Two of the most beautiful passages of War and Peace happen when Prince Andrew is wounded in different battles. He has clarity in these moments about others and himself, feeling compassion and love instead of his usual contempt and ambition. Fame reveals itself as the small thing it is. He remembers how it felt to be a child.
I think of these scenes, and they remind me of the goal: to experience life in a more welcoming, childlike way. If I did, I could enjoy warmth, comfort, compassion, companionship, and love more easily. There would be no room for grudges or worries. A child trusts; a child seeks joy; a child accepts the gifts around him as reality.
In another War and Peace passage, Pierre, the restless seeker, realizes,
God is here and everywhere… He felt like a man who after straining his eyes to see into the far distance finds what he sought at his very feet. All his life he had looked over the heads of men around him, when he should have merely looked in front of him without straining his eyes.
-War and Peace, ch XII
I sat in a concert about a month ago I had a War and Peace moment. It was neither sought-for nor earned; I was actually tired and a little frustrated that I couldn’t find a good seat. During the long concert, I looked around me at the families who had come to support their children. I felt how they loved each other.
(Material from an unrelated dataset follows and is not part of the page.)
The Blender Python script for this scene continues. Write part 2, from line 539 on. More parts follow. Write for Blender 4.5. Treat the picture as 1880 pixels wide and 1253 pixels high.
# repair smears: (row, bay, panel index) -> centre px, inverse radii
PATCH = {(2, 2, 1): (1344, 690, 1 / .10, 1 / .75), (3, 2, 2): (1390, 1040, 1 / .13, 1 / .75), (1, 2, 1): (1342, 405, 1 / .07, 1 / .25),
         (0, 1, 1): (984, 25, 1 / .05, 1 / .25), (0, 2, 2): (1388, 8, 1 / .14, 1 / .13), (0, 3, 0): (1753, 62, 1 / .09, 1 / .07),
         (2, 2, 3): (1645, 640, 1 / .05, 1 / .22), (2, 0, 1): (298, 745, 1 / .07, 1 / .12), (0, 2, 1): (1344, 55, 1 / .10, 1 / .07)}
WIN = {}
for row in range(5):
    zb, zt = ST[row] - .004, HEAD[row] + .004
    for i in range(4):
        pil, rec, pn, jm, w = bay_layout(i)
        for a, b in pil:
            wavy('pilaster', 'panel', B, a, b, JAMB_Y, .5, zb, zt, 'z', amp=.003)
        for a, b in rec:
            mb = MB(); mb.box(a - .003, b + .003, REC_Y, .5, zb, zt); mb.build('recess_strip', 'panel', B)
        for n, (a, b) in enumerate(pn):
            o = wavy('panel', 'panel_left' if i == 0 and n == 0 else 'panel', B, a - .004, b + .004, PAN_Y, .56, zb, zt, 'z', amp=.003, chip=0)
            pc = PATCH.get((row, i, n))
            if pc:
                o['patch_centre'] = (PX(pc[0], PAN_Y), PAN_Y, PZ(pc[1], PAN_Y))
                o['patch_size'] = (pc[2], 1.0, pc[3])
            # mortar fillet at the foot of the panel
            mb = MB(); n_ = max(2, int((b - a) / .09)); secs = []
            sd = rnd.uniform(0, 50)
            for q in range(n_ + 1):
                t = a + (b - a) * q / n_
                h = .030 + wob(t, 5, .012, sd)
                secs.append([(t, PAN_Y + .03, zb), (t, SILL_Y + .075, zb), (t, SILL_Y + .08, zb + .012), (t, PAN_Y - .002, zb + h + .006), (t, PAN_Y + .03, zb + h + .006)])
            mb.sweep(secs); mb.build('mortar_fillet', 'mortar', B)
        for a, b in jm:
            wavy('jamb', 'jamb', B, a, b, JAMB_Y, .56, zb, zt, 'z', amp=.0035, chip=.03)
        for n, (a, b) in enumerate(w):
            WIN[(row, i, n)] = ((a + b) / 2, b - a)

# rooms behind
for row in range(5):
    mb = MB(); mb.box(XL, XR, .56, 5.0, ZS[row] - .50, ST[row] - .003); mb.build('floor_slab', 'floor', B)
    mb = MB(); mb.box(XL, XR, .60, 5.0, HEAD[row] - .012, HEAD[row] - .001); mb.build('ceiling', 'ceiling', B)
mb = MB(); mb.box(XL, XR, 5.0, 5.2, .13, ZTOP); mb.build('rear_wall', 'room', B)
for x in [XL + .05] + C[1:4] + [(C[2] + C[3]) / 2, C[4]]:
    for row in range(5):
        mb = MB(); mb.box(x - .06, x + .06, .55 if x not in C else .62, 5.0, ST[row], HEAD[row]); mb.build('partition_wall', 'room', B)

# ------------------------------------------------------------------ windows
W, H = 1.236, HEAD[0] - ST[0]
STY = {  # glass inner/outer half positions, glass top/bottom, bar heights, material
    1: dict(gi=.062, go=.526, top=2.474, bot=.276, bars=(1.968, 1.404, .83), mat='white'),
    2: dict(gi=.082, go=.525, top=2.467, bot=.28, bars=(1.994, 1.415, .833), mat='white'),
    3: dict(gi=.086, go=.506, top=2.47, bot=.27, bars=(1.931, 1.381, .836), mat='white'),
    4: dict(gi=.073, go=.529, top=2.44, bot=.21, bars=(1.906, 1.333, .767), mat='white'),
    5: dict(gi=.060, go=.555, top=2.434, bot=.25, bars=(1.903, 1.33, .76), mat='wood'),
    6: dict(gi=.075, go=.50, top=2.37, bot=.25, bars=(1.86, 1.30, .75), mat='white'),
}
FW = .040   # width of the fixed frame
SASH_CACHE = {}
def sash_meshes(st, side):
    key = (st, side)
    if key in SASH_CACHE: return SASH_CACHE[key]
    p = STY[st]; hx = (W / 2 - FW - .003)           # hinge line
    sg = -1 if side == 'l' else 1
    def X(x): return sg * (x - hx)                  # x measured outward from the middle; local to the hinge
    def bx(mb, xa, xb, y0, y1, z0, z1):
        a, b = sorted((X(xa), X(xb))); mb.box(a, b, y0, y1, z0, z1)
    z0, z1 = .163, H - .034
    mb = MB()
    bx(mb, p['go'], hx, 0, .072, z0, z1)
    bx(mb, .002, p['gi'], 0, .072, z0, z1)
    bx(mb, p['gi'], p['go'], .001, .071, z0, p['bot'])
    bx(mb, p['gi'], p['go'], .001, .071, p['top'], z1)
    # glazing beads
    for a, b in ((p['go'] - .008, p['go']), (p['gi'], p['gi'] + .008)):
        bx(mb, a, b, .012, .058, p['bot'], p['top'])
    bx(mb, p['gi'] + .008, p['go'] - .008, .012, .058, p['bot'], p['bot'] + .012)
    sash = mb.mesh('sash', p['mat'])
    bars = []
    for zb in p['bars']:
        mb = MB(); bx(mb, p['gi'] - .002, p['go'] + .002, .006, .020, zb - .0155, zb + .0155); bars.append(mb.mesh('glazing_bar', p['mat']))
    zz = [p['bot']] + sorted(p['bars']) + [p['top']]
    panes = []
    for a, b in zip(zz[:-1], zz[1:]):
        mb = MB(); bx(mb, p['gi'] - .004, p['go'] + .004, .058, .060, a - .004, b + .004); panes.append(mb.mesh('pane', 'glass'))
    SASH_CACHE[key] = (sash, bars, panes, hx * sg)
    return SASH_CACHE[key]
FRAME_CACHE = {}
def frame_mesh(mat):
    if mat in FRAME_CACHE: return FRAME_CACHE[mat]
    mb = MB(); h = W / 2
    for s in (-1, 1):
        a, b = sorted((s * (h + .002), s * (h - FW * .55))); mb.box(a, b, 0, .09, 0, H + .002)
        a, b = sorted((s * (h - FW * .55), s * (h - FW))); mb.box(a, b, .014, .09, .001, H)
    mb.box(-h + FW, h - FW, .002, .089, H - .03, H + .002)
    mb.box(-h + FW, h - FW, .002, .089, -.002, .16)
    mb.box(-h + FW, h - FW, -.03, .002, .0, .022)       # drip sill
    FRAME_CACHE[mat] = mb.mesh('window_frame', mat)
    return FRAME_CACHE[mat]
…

I smiled at the grandmother who hugged her tough son and grandchildren. I noticed a middle school aged boy sitting alone, holding a bouquet of flowers carefully in his hands during the whole concert. I strained to watch him give the gift after the concert, but lost him in the crowd. He was love. I loved him. He loved someone enough to sit alone and bring her flowers. I was love. I could see beyond my usual categorization of people and just see their goodness. This was a welcome rest. This was happiness.
These moments of pure love are rare, so I am writing it to remind myself it’s always there. I just need to develop a capacity to receive it when it is revealed to me.
“I was then wiser and had more insight than at any other time, and understood all that is worth understanding in life. because…because I was happy.”
Pierre’s insanity consisted in not waiting, as he used to do, to discover personal attributes which he termed “good qualities” in people before loving them; his heart was now overflowing with love, and by loving people without cause he discovered indubitable causes for loving them.